CHARLIE McAVOY is among the Bruins players who feel responsible for the team firing Montgomery. They know it was avoidable had they played better. And while there are many reasons Boston has struggled to start the season, it was Montgomery who took the fall.

For McAvoy, he knows it’s more than the Bruins rediscovering their identity to make them a tough opponent again, it’s what he can do to help get this team back on track.

“I know that my biggest thing is I have to show up with the joy and the passion every single day. And I’ve certainly been trying to do that more so recently,” he said Wednesday. “And then I just have to be assertive and play. And those are the things that I’ve been trying to do. I’m trying to skate, use my legs, and I’ll drag guys into the fight. And that’s more of something that this team needs to do mentally. We need to be mentally tougher.
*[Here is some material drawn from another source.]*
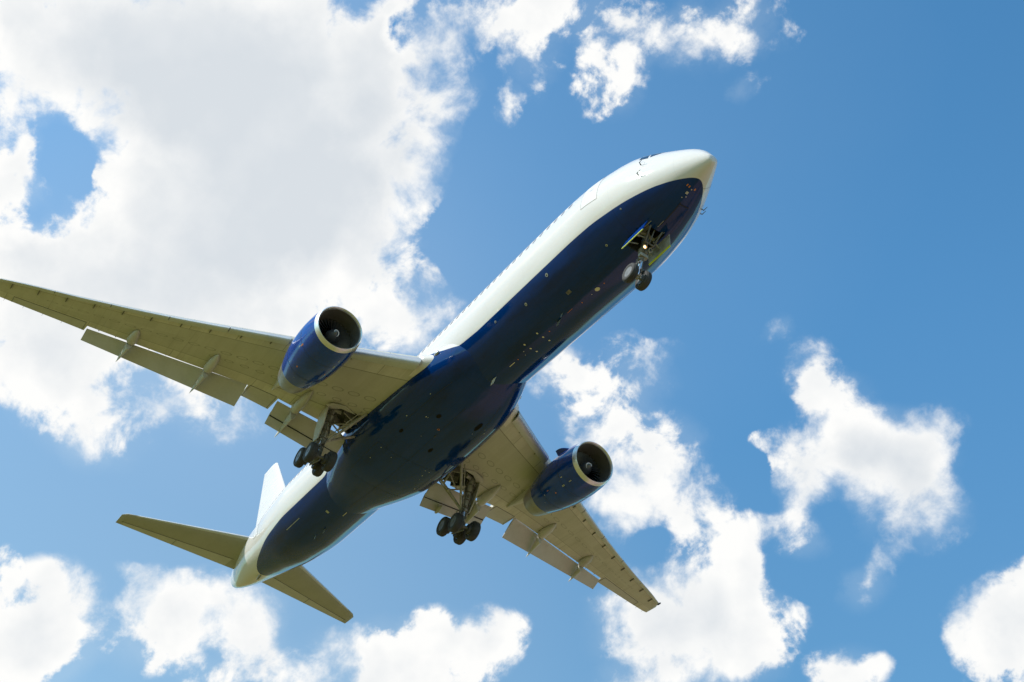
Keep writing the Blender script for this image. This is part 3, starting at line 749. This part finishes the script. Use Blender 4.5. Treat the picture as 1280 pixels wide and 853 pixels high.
    # root landing light in the glove
    lb = B(); lb.sphere((19.32, 2.62, -1.26), (.22, .12, .15)); link('landing_light', lb.mir(sg), 'steel', w)
    return w
# ---- glove ahead of the wing root
WINGS = {}
for sg in (1, -1): WINGS[sg] = make_wing(sg)
for sg in (1, -1):
    gb = B(); ss = []
    for k in range(12):
        u = k/11; y = 2.0 + 1.12*u; x0 = np.interp(y, [2.0, 2.5, 3.12], [18.0, 19.25, 20.0]); C = float(TEf(y))-float(LEx(y)); pts = []
        x1 = float(LEx(y)) + 1.35
        z0 = wz(y)-.02
        zu = surf(y, x1, True); zl = surf(y, x1, False); hgt = (zu-zl)/2; zm = (zu+zl)/2
        for a in np.linspace(-PI/2, PI/2, 17): pts.append((x1 - (x1-x0)*math.cos(a)**.9 if abs(a) < 1.57 else x1, y, zm + hgt*math.sin(a)*1.01 - (x1-x0)*math.cos(a)*.02))
        ss.append(pts)
    gb.loft(ss); gb.mir(sg); link('wing_root_glove', gb, 'white', WINGS[sg], 40)

# ---- engines
AX = Vector((1, 0, .035)).normalized()
def make_engine(sg):
    O = Vector((19.45, 8.0, -2.68))
    def P(a, r_=0, up=0): return O + AX*a
    b = B()
    b.lathe(O, AX, [(.26, 1.318), (.7, 1.385), (1.4, 1.425), (2.2, 1.425), (3.0, 1.375), (3.8, 1.27), (4.3, 1.175), (4.78, 1.065), (4.78, .98), (3.8, 1.12), (1.42, 1.24), (.26, 1.24)], 96, ring=True)
    e = link('engine', b.mir(sg), 'cowl', AIR, 30)
    # open ring, no caps
    b = B(); prof_ = [(.15, 1.150), (.05, 1.172), (0, 1.218), (.03, 1.260), (.12, 1.293), (.268, 1.323)]
    t = AX; u = t.orthogonal().normalized(); w_ = t.cross(u); n = 96
    b.loft([[O + t*a + (u*math.cos(2*PI*k/n)+w_*math.sin(2*PI*k/n))*r_ for k in range(n)] for a, r_ in prof_], cap=False)
    link('inlet_lip', b.mir(sg), 'lip', e, 60)
    b = B(); prof_ = [(.145, 1.1505), (.34, 1.14), (.60, 1.13), (1.0, 1.10), (1.5, 1.095), (1.95, 1.10)]
    b.loft([[O + t*a + (u*math.cos(2*PI*k/n)+w_*math.sin(2*PI*k/n))*r_ for k in range(n)] for a, r_ in prof_], cap=False)
    link('inlet_duct', b.mir(sg), 'duct', e, 60)
    b = B(); prof_ = [(4.70, 1.073), (4.78, 1.058), (5.3, .95), (5.75, .845), (5.98, .78), (5.96, .74), (5.3, .80), (4.4, .9)]
    b.loft([[O + t*a + (u*math.cos(2*PI*k/n)+w_*math.sin(2*PI*k/n))*r_ for k in range(n)] for a, r_ in prof_], cap=False)
    b.lathe(O+t*4.4, t, [(0, .88), (.01, .9), (.02, .5), (1.0, .3), (1.25, .02)], 32)
    link('exhaust_nozzle', b.mir(sg), 'nozzle', e, 40)
    # fan
    b = B(); nb = 33
    for k in range(nb):
        a0 = 2*PI*k/nb; ss = []
        for i in range(6):
            r_ = .36 + (1.085-.36)*i/5; tw = R(25+38*i/5); ch = .30
            c = u*math.cos(a0)+w_*math.sin(a0); s_ = u*-math.sin(a0)+w_*math.cos(a0)
            dd = t*math.cos(tw)+s_*math.sin(tw); nn = t*-math.sin(tw)+s_*math.cos(tw); ctr = O+t*1.08+c*r_
            ss.append([ctr-dd*ch/2, ctr+nn*.014, ctr+dd*ch/2, ctr-nn*.014])
        b.loft(ss)
    fan = link('fan', b.mir(sg), 'blade', e, 30)
    b = B(); b.lathe(O+t*1.28, t, [(0, 1.10), (.02, 1.10)], 48); link('stator_plate', b.mir(sg), 'black', e)
    b = B(); b.lathe(O+t*.40, t, [(-.02, .01), (.04, .075), (.15, .17), (.32, .28), (.5, .36), (.75, .38)], 40)
    pts = []
    for k in range(22):
        q = k/21; a = -1.2+q*4.6; s_ = .05+.13*q; r_ = float(np.interp(s_, [-.02, .04, .15, .32], [.01, .075, .17, .28]))+.006
        pts.append(O+t*(.40+s_) + (u*math.cos(a)+w_*math.sin(a))*r_)
    b.tube(pts, [.012+.026*math.sin(PI*k/21) for k in range(22)], 8, mi=1)
    link('spinner', b.mir(sg), ['blade', 'white'], fan, 50)
    # cowl joints
    b = B()
    for a, r_ in ((1.62, 1.428), (3.55, 1.31)):
        prof_ = [(a-.012, r_+.001), (a, r_+.004), (a+.012, r_+.001)]
        b.loft([[O + t*aa + (u*math.cos(2*PI*k/n)+w_*math.sin(2*PI*k/n))*rr for k in range(n)] for aa, rr in prof_], cap=False)
    link('cowl_seam', b.mir(sg), 'seal_blue', e)
    # strake on the inboard shoulder
    b = B(); ia = R(38); nr = Vector((0, -math.cos(ia), math.sin(ia)))
    tn = Vector((0, nr.z, -nr.y))*.02; pr_ = [O+AX*(1.0+1.05*k/10)+nr*(1.38+.36*math.sin(PI*min(k/10*.62+.0, .5)) if k else 1.38) for k in range(11)]; pr_ += [O+AX*2.12+nr*1.38]
    b.loft([[p-tn for p in pr_], [p+tn for p in pr_]]); link('strake', b.mir(sg), 'cowl', e)
    # small latches and vents on the lower cowl
    rr = random.Random(5)
    for k in range(12):
        a = rr.uniform(1.0, 4.2); an = rr.uniform(-2.6, -.5); rad = float(np.interp(a, [.7, 1.4, 2.2, 3.0, 3.8, 4.6], [1.385, 1.425, 1.425, 1.375, 1.27, 1.11]))+.004
        d_ = Vector((0, math.cos(an), math.sin(an))); c = O+AX*a+d_*rad; s_ = Vector((0, -d_.z, d_.y)); lb = B(); q = rr.uniform(.02, .045); L = rr.uniform(.03, .11)
        lb.add([c-AX*L-s_*q, c+AX*L-s_*q, c+AX*L+s_*q, c-AX*L+s_*q], [(0, 1, 2, 3)]); link('cowl_latch', lb.mir(sg), 'steel' if k % 3 else 'orange', e)
    # pylon
    b = B(); ss = []
    for x, zt_, zb_, w2 in ((21.0, -1.20, -1.5, .04), (21.4, -1.08, -1.7, .16), (22.2, -.93, -1.8, .22), (23.2, -.80, -1.8, .25), (24.4, -.8, -1.75, .26), (25.4, -.85, -1.95, .26), (26.2, -.9, -1.78, .24), (27.2, -.95, -1.52, .18), (28.2, -.95, -1.25, .08), (28.8, -.95, -1.1, .02)):
        ss.append([(x, 8.0+w2*s_, zb_+(zt_-zb_)*h_) for s_, h_ in ((-.6, 0), (.6, 0), (1, .12), (1, 1), (-1, 1), (-1, .12))])
    b.loft(ss); link('pylon', b.mir(sg), 'grey', WINGS[sg], 50)
    return e
for sg in (1, -1): make_engine(sg)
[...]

“It’s not just going to go your way every single night. So that’s one thing identified and more guys dragging each other into the fight here,” McAvoy added. “I think that’s how you can really build the closeness of a group accountability aspect. But two, is just pulling the best out of each other. We need to get back to making each other the best version of ourselves every single day.”
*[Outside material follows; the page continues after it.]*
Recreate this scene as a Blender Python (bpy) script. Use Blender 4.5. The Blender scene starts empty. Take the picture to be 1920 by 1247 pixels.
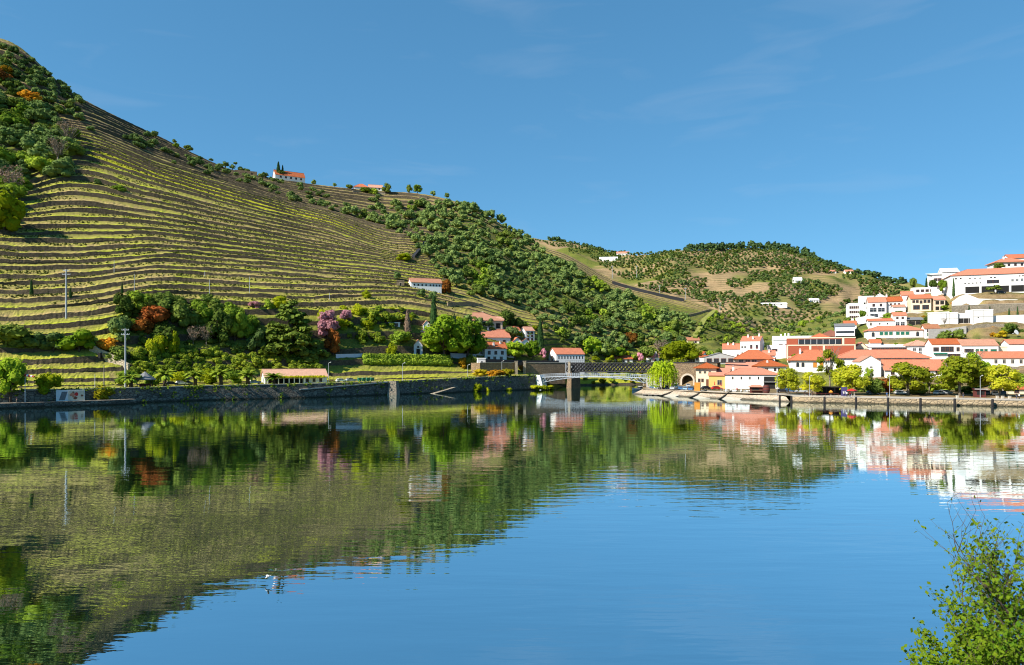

McAvoy is among the longest-tenured players on the Bruins, is an alternate captain, and looked at as a leader in the dressing room. He can’t exactly pinpoint where things went so wrong – whether it was a disjointed camp or injuries the team faced early on – but instead is focused on how they can turn a new leaf.

“It’s really time to step up and work,” McAvoy said. “The only way to get out of this is to work our way out of it. And that’s compete, that’s accountability, and that all starts in practice. The game is the privilege. The games, the fun part, where you get to show up and play in front of the great fans, that’s the most special thing about it. The work is what we have to put in every single day. And today was a good first step.”

The blueliner knows he’s someone who needs to step up his game if he and the team want to be in the playoff hunt. McAvoy believes Sacco can help lead the charge because he understands what the standard is for the Bruins. But even though there’s a new voice in charge, McAvoy knows as a team they need to stick together to get out of this slump.

“That’s part of our overlying theme here that we’re going to rediscover moving forward is just, it’s all about working,” the defenseman said. “We can control our work ethic. We can control our pace every single day. Whether you got the legs or not, you control how hard you work, and that was something that we need to get back to, that we will get back to, controlling our compete level and being that Bruins team that no one wants to play.”